Part I of this series traced the origins of the electronegativity concept in the writings of Amedeo Avogadro and Jöns Jacob Berzelius in the period 1809–1813 (1). Avogadro’s approach—based on the concepts of acidity and alkalinity as generalized relative properties, the use of contact or Volta potentials as a measure of relative electronegativity orders, and an awareness of the potential perturbations of mass–action effects in establishing relative affinity orders—was the more sophisticated of the two. However, the less rigorous approach of Berzelius, when coupled with his greater success in establishing a complete table of relative electronegativities for the then known elements and his far more influential reputation among European chemists of the period, soon eclipsed Avogadro’s more fundamental contribution.

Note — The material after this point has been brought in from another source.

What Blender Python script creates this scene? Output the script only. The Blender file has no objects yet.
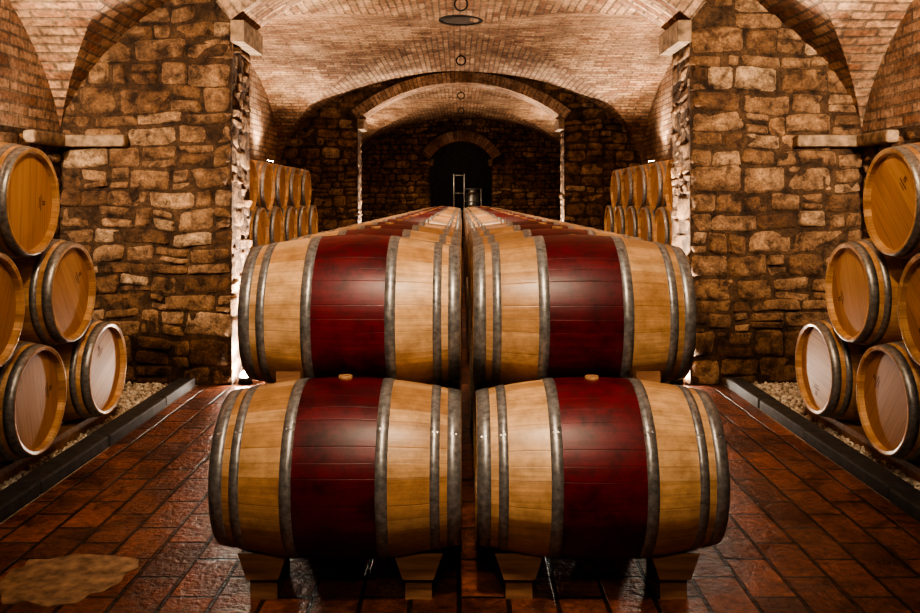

Electronegativity and Classical Valence
An example of the way in which electronegativity was adapted to the newer concepts of valence and chemical structure can be seen by examining the 1870 volume, A Text-Book of Elementary Chemistry, by the American chemist George Barker (5). Generally regarded as the first American book to be explicitly based on the new structure theory, Barker’s text noted that chemists were now able to determine three different atomic properties: atomic weight, atomic valence, and atomic electronegativity. 1 The first of these, which measured the “quantity of matter” present, allowed chemists to calculate compositional formulas and to quantify chemical reactions. The second, which measured the “quantity of an atom’s combining power”, allowed chemists to rationalize chemical structure and to predict the number of possible isomers consistent with a given composition. Lastly, the third parameter, which measured the “quality of an atom’s combining power”, allowed chemists to rationalize differences in chemical reactivity for otherwise isostructural molecules. Barker also included tables of each of the three properties—his table of relative electronegativities (Figure 1) differing from Berzelius’s table of 1836 only in the addition of nine new elements (Nb, Ru, In, Tl, La, D, Er, Rb, and Cs) that had been discovered in the interim.2
Conclusions
In Part I (1) it was noted that nowhere in his 1932 paper on electronegativity did Linus Pauling bother to give an explicit definition of the concept. The reasons for this should now be apparent. By the 1930s the electronegativity concept was more than 120 years old and its most recent reincarnation, in terms of an atom’s ability to attract and retain valence electrons, was almost 30 years old. Consequently Pauling could be certain that his readers knew exactly what he meant by the term.